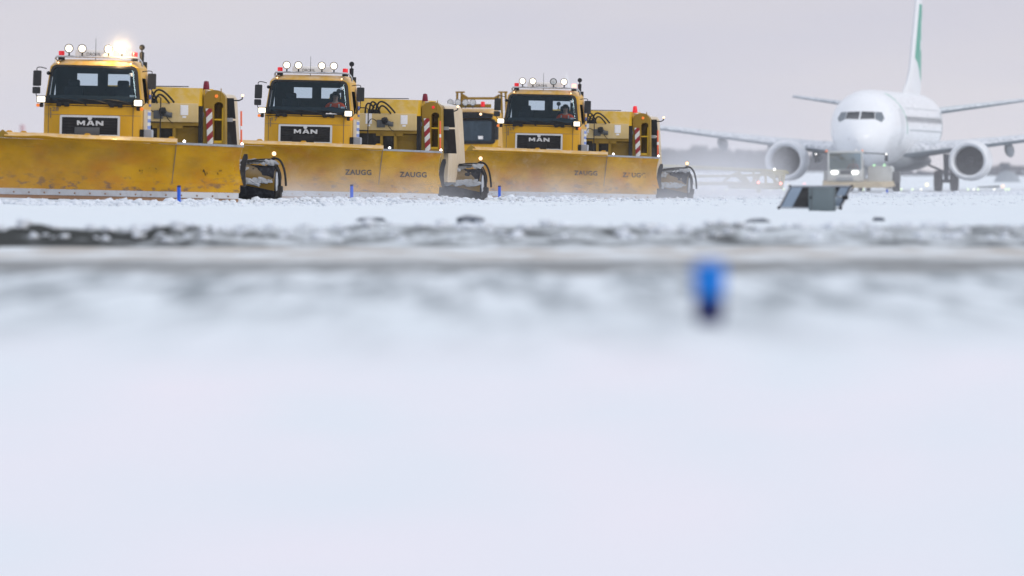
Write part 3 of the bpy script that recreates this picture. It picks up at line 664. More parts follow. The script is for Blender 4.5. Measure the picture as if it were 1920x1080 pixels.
    m2 = obj('mirror', mirror(-1.435, .25, 2.64, 2.81, .19), M['mirror'], t); b = NB(); tube(b, arc((-1.43, .25, 2.66), (-1.42, .24, 2.58), (-1.30, .2, 2.48)), .012, 6); obj('mirror_arm', b, M['black'], m2)
    m3 = obj('mirror', mirror(1.46, .3, 2.81, 3.20, .205), M['mirror'], t)
    b = NB(); tube(b, arc((1.2, .4, 3.24), (1.42, .32, 3.26), (1.45, .3, 3.19)), .012, 6); obj('mirror_arm', b, M['black'], m3); b = NB(); tube(b, [(1.46, .3, 2.82), (1.46, .3, 2.62), (1.24, .22, 2.38)], .012, 6); obj('mirror_arm', b, M['black'], m3)
    b = NB(); tube(b, [(1.3, 1.9, 2.64), (1.47, 1.8, 2.64), (1.53, 1.75, 2.60), (1.53, 1.75, 1.5)], .016, 6); tube(b, [(1.25, 1.9, 2.0), (1.53, 1.75, 2.0)], .016, 6); obj('guard_rail', b, M['black'], t)
    b = NB(); lathe(b, [(.0, -.05), (.05, 0), (.0, .06)], 10, face_to((-1.15, .35, 3.16))); obj('camera_pod', b, M['black'], t)
    # side headlamps
    for s, zc, x in ((-1, 2.50, -1.265), (1, 2.455, 1.17)):
        b = NB(); prism(b, rrect(.118, zc - .09, zc + .09, .03, x), -.10, .04, .01); hl = obj('headlamp', b, M['black'], t)
        b = NB(); prism(b, rrect(.10, zc - .072, zc + .072, .025, x), -.112, -.10, .0); obj('headlamp_lens', b, M['head_lit'], hl)
        b = NB(); lathe(b, [(.0, -.05), (.045, -.045), (.05, .03), (.03, .05), (.0, .05)], 12, Matrix.Translation((x + s * .0, -.02, zc - .15)) @ Matrix.Rotation(R(90), 4, 'Y')); box(b, x - .03, x + .03, -.02, .12, zc - .12, zc - .05); obj('lamp_bracket', b, M['rubber'], hl)
        b = NB(); lathe(b, [(.0, -.04), (.04, -.03), (.045, .03), (.0, .05)], 12, face_to((x + s * .085, -.03, zc - .15))); obj('indicator', b, M['orange_lens'], hl)
    b = NB(); prism(b, rrect(.11, 1.60, 1.80, .03, 1.37), .25, .7, .01); iv = obj('air_intake', b, M['steel'], t); b = NB(); prism(b, rrect(.05, 1.60, 1.80, .02, 1.24), .2, .6); obj('intake_side', b, M['black'], iv)
    # interior
    b = NB(); rs = [[(x, .12, 2.3), (x, .16, 2.56), (x, .32, 2.62), (x, .62, 2.52), (x, .62, 2.3)] for x in (-1.1, -.4, .3, .5, 1.0, 1.1)]; rings(b, rs); obj('dashboard', b, M['interior'], cab)
    for u in (-.62, .62):
        b = NB(); box(b, u - .25, u + .25, 1.30, 1.45, 1.9, 2.86, .06); box(b, u - .26, u + .26, .75, 1.3, 1.75, 1.95, .06); st_ = obj('seat', b, M['seat'], cab)
        b = NB(); box(b, u - .15, u + .15, 1.32, 1.42, 2.84, 3.02, .05); obj('headrest', b, M['seat'], st_)
    b = NB(); mx = Matrix.Translation((.62, .62, 2.50)) @ Matrix.Rotation(R(-35), 4, 'X')
    pts = [mx @ Vector((.23 * math.cos(a__), .23 * math.sin(a__), 0)) for a__ in (2 * math.pi * k / 20 for k in range(21))]; tube(b, pts, .014, 6); tube(b, [mx @ Vector((-.22, 0, 0)), mx @ Vector((.22, 0, 0))], .012, 6); tube(b, [mx @ Vector((0, 0, 0)), mx @ Vector((0, -.05, -.35))], .03, 8); obj('steering_wheel', b, M['black'], cab)
    for x0, x1, z0, z1 in ((.90, .98, 3.12, 3.2), (.92, 1.04, 2.60, 2.65), (.80, .85, 2.50, 2.54)):
        b = NB(); box(b, x0, x1, .20, .205, z0, z1); obj('windscreen_sticker', b, M['white_band'], cab)
    # chassis and wheels
    b = NB(); box(b, -.55, .55, .1, 7.2, .62, .9, .02); box(b, -1.05, 1.05, 2.3, 7.0, .92, 1.40, .03); box(b, -1.15, 1.15, -.05, .5, .38, .74, .04); obj('chassis', b, M['grey'], t)
    for x in (-1.05, 1.05):
        for y in (1.1, 5.6): wheel(t, x, y)
    make_blade(t, idx, texts, wear)
    if driver:
        d = person(driver, (0, 0, 0), (0, 0, 0)); mw = Matrix.Translation(loc) @ __import__('mathutils').Euler(rot).to_matrix().to_4x4()
        d.location = mw @ Vector((.68, .98, 2.20)); d.rotation_euler = rot
    return t

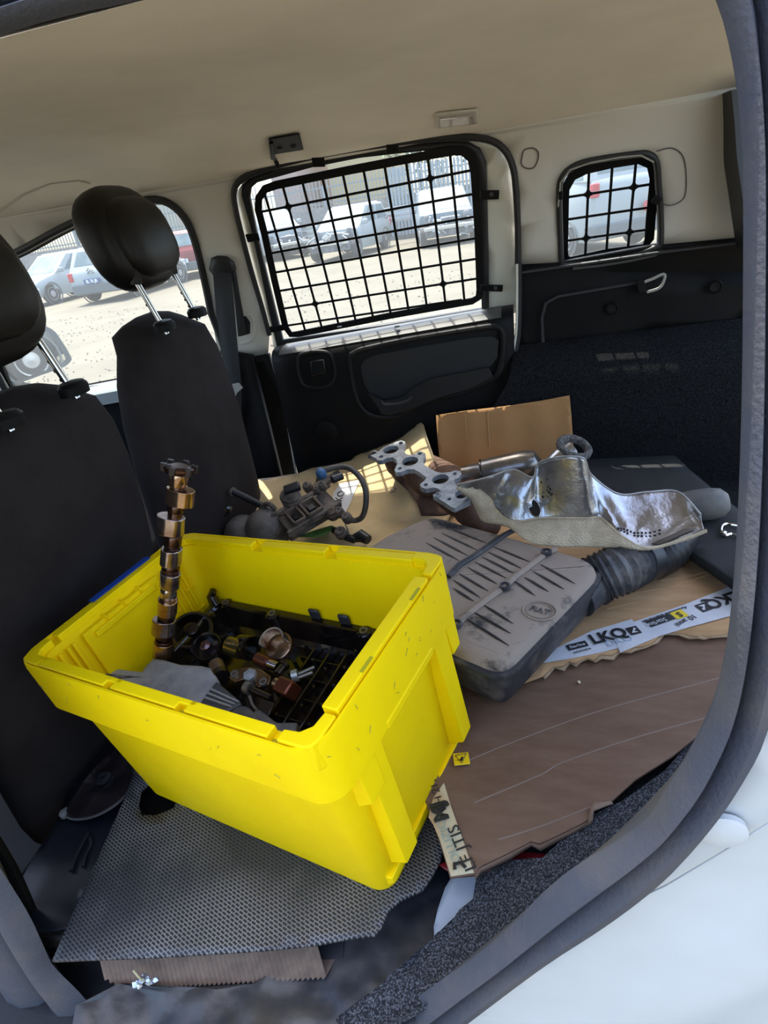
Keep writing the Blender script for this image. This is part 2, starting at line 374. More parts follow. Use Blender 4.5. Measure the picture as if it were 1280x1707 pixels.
arm_i = [(600, 612), (606, 600), (625, 591), (700, 577), (790, 562), (820, 560), (832, 567), (830, 596), (818, 612), (780, 625), (730, 632), (700, 642), (665, 668), (640, 672), (618, 662), (606, 640)]
sheet(offset2(arm_i, -1), lambda a, b: atY(a, b, YP - .002), step=20).build('pocket', mat('pocket_black', (.008, .008, .009), .6), door)
am = MB(); A = [((612, 655), (634, 690)), ((640, 668), (650, 693)), ((670, 662), (676, 687)), ((690, 645), (702, 676)), ((720, 631), (735, 664)), ((770, 622), (785, 650)), ((815, 612), (822, 630))]
am.loft([[atY(*a, YP - .004), atY(*a, YP - .03), atY(*b, YP - .035), atY(*b, YP - .002)] for a, b in A])
am.build('armrest', M_dark2, door, bevel=.004)
MB().tube([atY(*p, YP - .034) for p in ((636, 668), (640, 674), (660, 673), (680, 668), (688, 660))], .004, 8).build('pull_lip', M_rubber, door)
cardtube([(497, 600), (505, 590), (530, 586), (549, 590), (556, 604), (558, 625), (552, 640), (530, 646), (508, 642), (499, 626)], .006, 'handle_bezel', M_dark2)
hd = MB(); hd.loft([[atY(x, y, YP - o) for x, y in q] for q, o in (([(515, 600), (542, 597), (545, 625), (519, 630)], .001), ([(517, 602), (540, 599), (543, 622), (521, 627)], .012))])
hd.build('door_handle', mat('handle_black', (.006, .006, .007), .35), door, bevel=.003)
q = atY(545, 719, YP + .003); MB().lathe([(.034, 0), (.034, .006), (.030, .008), (.001, .008)], basis(q, (1, 0, 0), z=(0, -1, 0)), seg=28).build('round_cover', M_dark, door)
for px, py in ((566, 546), (662, 545)):
    q = atY(px, py, 1.612); MB().lathe([(.007, 0), (.007, .003), (.002, .003)], Matrix.Translation(q), seg=10).build('clip', M_rubber, door)

# --- floors
tag(MB().box((-.75, 1.0, -1.06), (3.0, 1.46, .04)).build('floor', mat('floor_black', (.010, .010, .013), .6, bump=.1)), kind='structure')
tag(MB().box((.24, 1.085, -.80), (.74, 1.17, .05)).build('floor_cargo', M_carpet), kind='structure')
# --- near side wall with the door opening the photo is taken through
def yop(z): return .33 + max(0, z + .25) * .27
def gop(p): return p.y - yop(p.z)
def pOp(px, py, off=0.): return atF(px, py, lambda p: gop(p) + off, .12, 2.2)
in_px = [(1150, -70), (1195, 0), (1222, 100), (1235, 200), (1240, 300), (1240, 500), (1237, 700), (1229, 900), (1216, 1050), (1196, 1150), (1168, 1222), (1110, 1318), (1067, 1376), (940, 1461), (860, 1536), (807, 1583), (706, 1658), (640, 1700), (540, 1775), (400, 1810), (280, 1790), (200, 1740), (137, 1663), (89, 1615), (74, 1586), (45, 1524), (0, 1452), (-90, 1300), (-200, 1000), (-320, 600), (-380, 250), (-300, 170), (-150, 118), (0, 58), (110, 25), (240, -3), (420, -50), (640, -95), (860, -125), (1050, -125)]
mid_px = [(1200, -100), (1245, -10), (1258, 100), (1265, 200), (1268, 300), (1268, 500), (1266, 700), (1258, 900), (1243, 1060), (1226, 1160), (1200, 1236), (1152, 1326), (1062, 1419), (985, 1485), (919, 1536), (850, 1590), (775, 1648), (700, 1710), (560, 1830), (400, 1860), (240, 1830), (150, 1770), (95, 1680), (50, 1615), (10, 1550), (-45, 1440), (-140, 1270), (-260, 980), (-370, 600), (-430, 220), (-320, 120), (-170, 75), (0, 20), (110, -15), (240, -45), (420, -90), (640, -135), (860, -165), (1080, -165)]
out_px = [(1262, -140), (1310, -10), (1322, 100), (1328, 200), (1330, 400), (1330, 700), (1322, 900), (1306, 1100), (1281, 1217), (1249, 1278), (1200, 1350), (1131, 1436), (1071, 1490), (1000, 1541), (908, 1600), (786, 1695), (700, 1760), (560, 1880), (400, 1920), (210, 1890), (110, 1810), (27, 1707), (0, 1650), (-100, 1520), (-220, 1260), (-350, 950), (-450, 600), (-520, 180), (-400, 60), (-180, 10), (0, -40), (240, -110), (640, -200), (860, -235), (1120, -225)]
def s2(pts, k=3): return [(p[0], p[1]) for p in spline([(x, y, 0) for x, y in pts], k)]
def band(a, b, offs, name, m, closed=True, k=3, n=340):
    """seal section swept between an inner and an outer edge of the opening"""
    def resample(pts, n):
        L = [0]
        for i in range(len(pts)): L.append(L[-1] + (V(pts[(i + 1) % len(pts)]) - V(pts[i])).length)
        out = []; j = 0
        for i in range(n):
            t = L[-1] * i / n
            while L[j + 1] < t: j += 1
            u = (t - L[j]) / (L[j + 1] - L[j]); p, q = V(pts[j]), V(pts[(j + 1) % len(pts)]); out.append(p.lerp(q, u))
        return out
    A = resample(s2(a, k), n); B = []
    sb = resample(s2(b, k), 900)
    for p in A: B.append(min(sb, key=lambda q: (q - p).length_squared))
    secs = []
    for p, q in zip(A, B):
        P0, P1 = pOp(p.x, p.y), pOp(q.x, q.y)
        secs.append([P0.lerp(P1, t) + V((0, -o, 0)) for t, o in offs])
    secs.append(secs[0]); mb = MB(); mb.loft(secs, cap=False); return mb.build(name, m, smooth=60)
tag(band(in_px, mid_px, [(0, -.002), (.03, .0), (.1, .004), (.3, .014), (.6, .018), (.85, .012), (.99, -.004), (1, -.03)], 'trim_8', M_seal), kind='structure')
tag(band(mid_px, out_px, [(.03, -.03), (.03, -.002), (.15, .010), (.4, .018), (.7, .014), (.95, .002), (1.0, -.012)], 'trim_9', M_seal), kind='structure')
def gbody(p): return p.y - (yop(p.z) - .002 + .04 * max(0, min(1, (p.x - .1) * 3)) * 0)
sk = [(V(pOp(x, y)).x, V(pOp(x, y)).z) for x, y in s2(out_px, 2)]
body = sheet([(-1.05, -1.48), (.75, -1.48), (.75, .20), (-1.05, .20)], lambda x, z: V((x, yop(z) + .006 - .012 * math.exp(-((x - .20 - (z + .62) * .55) / .05) ** 2) * (1 if z < -.4 else 0), z)), [offset2(sk, -.003)], .04)
tag(body.build('wall_right', M_white, solid=.004, soff=1, smooth=60), kind='structure')
inn = sheet([(-1.05, -1.40), (.60, -1.40), (.60, .16), (-1.05, .16)], lambda x, z: V((x, yop(z) + .05, z)), [offset2([(pOp(*p).x, pOp(*p).z) for p in s2(in_px, 2)], .06)], .1)
tag(inn.build('wall_right_lining', M_dark, solid=.01), kind='structure')
fr = MB().box((-1.55, .37, -.78), (1.0, .04, .9)); tag(fr.build('door_3', M_dark), kind='structure')
tag(MB().box((-2.2, 1.0, -.75), (.3, 1.3, .7)).build('dashboard', M_dark, bevel=.05), kind='structure')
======
** TASK PROMPT **
Starting at the line that holds "Keep writing the", copy each line exactly and stop after the line that holds "q = atY(px, py, 1.612);".

** FULL ANSWER **
Keep writing the Blender script for this image. This is part 2, starting at line 374. More parts follow. Use Blender 4.5. Measure the picture as if it were 1280x1707 pixels.
arm_i = [(600, 612), (606, 600), (625, 591), (700, 577), (790, 562), (820, 560), (832, 567), (830, 596), (818, 612), (780, 625), (730, 632), (700, 642), (665, 668), (640, 672), (618, 662), (606, 640)]
sheet(offset2(arm_i, -1), lambda a, b: atY(a, b, YP - .002), step=20).build('pocket', mat('pocket_black', (.008, .008, .009), .6), door)
am = MB(); A = [((612, 655), (634, 690)), ((640, 668), (650, 693)), ((670, 662), (676, 687)), ((690, 645), (702, 676)), ((720, 631), (735, 664)), ((770, 622), (785, 650)), ((815, 612), (822, 630))]
am.loft([[atY(*a, YP - .004), atY(*a, YP - .03), atY(*b, YP - .035), atY(*b, YP - .002)] for a, b in A])
am.build('armrest', M_dark2, door, bevel=.004)
MB().tube([atY(*p, YP - .034) for p in ((636, 668), (640, 674), (660, 673), (680, 668), (688, 660))], .004, 8).build('pull_lip', M_rubber, door)
cardtube([(497, 600), (505, 590), (530, 586), (549, 590), (556, 604), (558, 625), (552, 640), (530, 646), (508, 642), (499, 626)], .006, 'handle_bezel', M_dark2)
hd = MB(); hd.loft([[atY(x, y, YP - o) for x, y in q] for q, o in (([(515, 600), (542, 597), (545, 625), (519, 630)], .001), ([(517, 602), (540, 599), (543, 622), (521, 627)], .012))])
hd.build('door_handle', mat('handle_black', (.006, .006, .007), .35), door, bevel=.003)
q = atY(545, 719, YP + .003); MB().lathe([(.034, 0), (.034, .006), (.030, .008), (.001, .008)], basis(q, (1, 0, 0), z=(0, -1, 0)), seg=28).build('round_cover', M_dark, door)
for px, py in ((566, 546), (662, 545)):
    q = atY(px, py, 1.612); MB().lathe([(.007, 0), (.007, .003), (.002, .003)], Matrix.Translation(q), seg=10).build('clip', M_rubber, door)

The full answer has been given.